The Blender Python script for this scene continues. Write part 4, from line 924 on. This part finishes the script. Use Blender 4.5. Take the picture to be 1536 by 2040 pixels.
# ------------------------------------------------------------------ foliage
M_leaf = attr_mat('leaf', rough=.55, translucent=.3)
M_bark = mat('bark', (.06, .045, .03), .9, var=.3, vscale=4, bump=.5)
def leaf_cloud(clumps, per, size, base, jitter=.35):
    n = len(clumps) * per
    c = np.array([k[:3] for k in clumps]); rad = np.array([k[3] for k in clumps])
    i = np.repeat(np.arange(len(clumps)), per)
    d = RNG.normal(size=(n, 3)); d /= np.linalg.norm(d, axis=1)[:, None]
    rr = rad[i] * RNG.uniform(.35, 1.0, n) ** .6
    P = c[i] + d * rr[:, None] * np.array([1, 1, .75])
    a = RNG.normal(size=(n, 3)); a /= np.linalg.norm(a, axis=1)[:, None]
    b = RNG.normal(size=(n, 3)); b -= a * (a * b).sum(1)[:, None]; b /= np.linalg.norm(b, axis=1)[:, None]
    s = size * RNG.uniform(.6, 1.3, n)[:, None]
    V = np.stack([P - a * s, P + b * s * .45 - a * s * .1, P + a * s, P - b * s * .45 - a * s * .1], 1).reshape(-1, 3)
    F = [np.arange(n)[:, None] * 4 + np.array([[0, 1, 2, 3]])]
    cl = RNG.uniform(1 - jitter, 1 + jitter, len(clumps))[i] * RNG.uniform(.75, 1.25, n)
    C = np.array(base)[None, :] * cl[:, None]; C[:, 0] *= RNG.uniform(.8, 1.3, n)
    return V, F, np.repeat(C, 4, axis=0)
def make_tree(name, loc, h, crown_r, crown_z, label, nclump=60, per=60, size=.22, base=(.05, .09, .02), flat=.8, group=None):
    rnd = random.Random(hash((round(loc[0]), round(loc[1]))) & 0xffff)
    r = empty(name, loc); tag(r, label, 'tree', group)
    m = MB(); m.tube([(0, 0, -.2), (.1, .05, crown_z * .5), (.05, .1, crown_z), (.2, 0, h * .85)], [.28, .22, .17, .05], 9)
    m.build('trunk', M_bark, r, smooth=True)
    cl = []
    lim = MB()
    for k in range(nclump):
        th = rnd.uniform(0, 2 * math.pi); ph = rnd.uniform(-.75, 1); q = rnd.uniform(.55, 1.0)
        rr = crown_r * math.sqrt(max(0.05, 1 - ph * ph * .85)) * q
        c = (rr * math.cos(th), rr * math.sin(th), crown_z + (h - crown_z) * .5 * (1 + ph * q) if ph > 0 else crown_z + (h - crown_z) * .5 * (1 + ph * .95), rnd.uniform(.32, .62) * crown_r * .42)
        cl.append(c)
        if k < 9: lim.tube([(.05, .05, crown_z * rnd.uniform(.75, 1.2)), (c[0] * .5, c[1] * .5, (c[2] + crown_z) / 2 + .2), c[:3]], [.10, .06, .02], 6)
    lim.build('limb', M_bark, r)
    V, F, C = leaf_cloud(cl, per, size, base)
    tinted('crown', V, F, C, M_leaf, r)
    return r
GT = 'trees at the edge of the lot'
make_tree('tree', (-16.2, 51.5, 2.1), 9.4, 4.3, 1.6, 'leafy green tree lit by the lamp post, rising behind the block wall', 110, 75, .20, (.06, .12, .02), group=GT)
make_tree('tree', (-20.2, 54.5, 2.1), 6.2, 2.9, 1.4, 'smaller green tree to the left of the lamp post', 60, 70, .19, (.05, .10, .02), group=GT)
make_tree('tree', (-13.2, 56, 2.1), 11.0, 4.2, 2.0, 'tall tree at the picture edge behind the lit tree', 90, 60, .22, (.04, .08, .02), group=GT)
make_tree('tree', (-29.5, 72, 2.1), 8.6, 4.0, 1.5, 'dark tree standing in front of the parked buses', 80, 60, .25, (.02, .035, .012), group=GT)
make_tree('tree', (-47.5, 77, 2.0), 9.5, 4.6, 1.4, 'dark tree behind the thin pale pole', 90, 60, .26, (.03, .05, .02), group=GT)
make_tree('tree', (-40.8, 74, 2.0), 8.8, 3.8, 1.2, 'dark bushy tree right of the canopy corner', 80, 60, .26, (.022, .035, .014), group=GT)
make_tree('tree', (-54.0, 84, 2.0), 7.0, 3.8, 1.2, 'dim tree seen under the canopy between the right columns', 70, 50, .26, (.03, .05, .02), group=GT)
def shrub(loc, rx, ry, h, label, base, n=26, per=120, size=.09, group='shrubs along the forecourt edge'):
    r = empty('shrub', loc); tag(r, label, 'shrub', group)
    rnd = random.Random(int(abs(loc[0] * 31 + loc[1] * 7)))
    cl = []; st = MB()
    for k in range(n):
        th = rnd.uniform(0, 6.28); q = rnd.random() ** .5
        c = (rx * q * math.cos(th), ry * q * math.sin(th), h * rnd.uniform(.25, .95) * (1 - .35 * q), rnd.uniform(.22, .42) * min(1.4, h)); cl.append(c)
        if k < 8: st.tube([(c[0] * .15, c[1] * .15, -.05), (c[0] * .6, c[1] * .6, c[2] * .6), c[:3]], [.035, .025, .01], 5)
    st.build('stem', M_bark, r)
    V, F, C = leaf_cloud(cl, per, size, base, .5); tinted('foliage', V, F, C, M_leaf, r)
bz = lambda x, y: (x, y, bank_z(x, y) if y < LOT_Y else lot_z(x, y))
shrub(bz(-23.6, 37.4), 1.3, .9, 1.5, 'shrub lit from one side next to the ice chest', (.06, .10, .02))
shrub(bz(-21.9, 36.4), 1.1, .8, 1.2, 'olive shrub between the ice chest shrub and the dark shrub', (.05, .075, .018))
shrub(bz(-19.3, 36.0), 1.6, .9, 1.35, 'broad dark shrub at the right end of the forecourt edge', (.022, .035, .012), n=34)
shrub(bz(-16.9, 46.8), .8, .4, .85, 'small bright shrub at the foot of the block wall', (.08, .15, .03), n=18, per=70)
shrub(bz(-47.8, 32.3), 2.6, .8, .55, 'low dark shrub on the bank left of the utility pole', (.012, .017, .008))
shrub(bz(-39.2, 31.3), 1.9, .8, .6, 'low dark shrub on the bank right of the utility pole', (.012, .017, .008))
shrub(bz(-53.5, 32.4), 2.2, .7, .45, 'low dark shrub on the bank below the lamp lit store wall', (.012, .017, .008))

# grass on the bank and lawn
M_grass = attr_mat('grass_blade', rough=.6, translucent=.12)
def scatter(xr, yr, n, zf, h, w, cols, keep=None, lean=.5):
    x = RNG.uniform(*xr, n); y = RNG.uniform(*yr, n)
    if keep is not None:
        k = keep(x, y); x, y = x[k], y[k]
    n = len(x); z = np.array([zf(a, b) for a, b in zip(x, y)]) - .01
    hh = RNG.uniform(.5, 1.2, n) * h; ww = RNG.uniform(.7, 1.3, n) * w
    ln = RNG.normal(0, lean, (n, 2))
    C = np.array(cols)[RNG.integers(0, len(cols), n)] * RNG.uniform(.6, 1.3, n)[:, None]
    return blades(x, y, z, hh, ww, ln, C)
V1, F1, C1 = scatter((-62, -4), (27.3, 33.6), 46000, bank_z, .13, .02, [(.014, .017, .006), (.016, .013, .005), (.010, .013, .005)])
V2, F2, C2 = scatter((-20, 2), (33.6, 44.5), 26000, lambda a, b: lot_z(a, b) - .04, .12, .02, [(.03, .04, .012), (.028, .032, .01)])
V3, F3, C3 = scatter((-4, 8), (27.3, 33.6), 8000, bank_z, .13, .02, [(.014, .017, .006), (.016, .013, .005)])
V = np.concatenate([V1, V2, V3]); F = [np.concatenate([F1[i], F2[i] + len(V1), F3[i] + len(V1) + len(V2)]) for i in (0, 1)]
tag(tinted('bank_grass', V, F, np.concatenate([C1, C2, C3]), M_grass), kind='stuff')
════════
JOB:
Using the listing above, list every line in which the string "from" occurs.

RESULT OF THIS TASK:
The Blender Python script for this scene continues. Write part 4, from line 924 on. This part finishes the script. Use Blender 4.5. Take the picture to be 1536 by 2040 pixels.
shrub(bz(-23.6, 37.4), 1.3, .9, 1.5, 'shrub lit from one side next to the ice chest', (.06, .10, .02))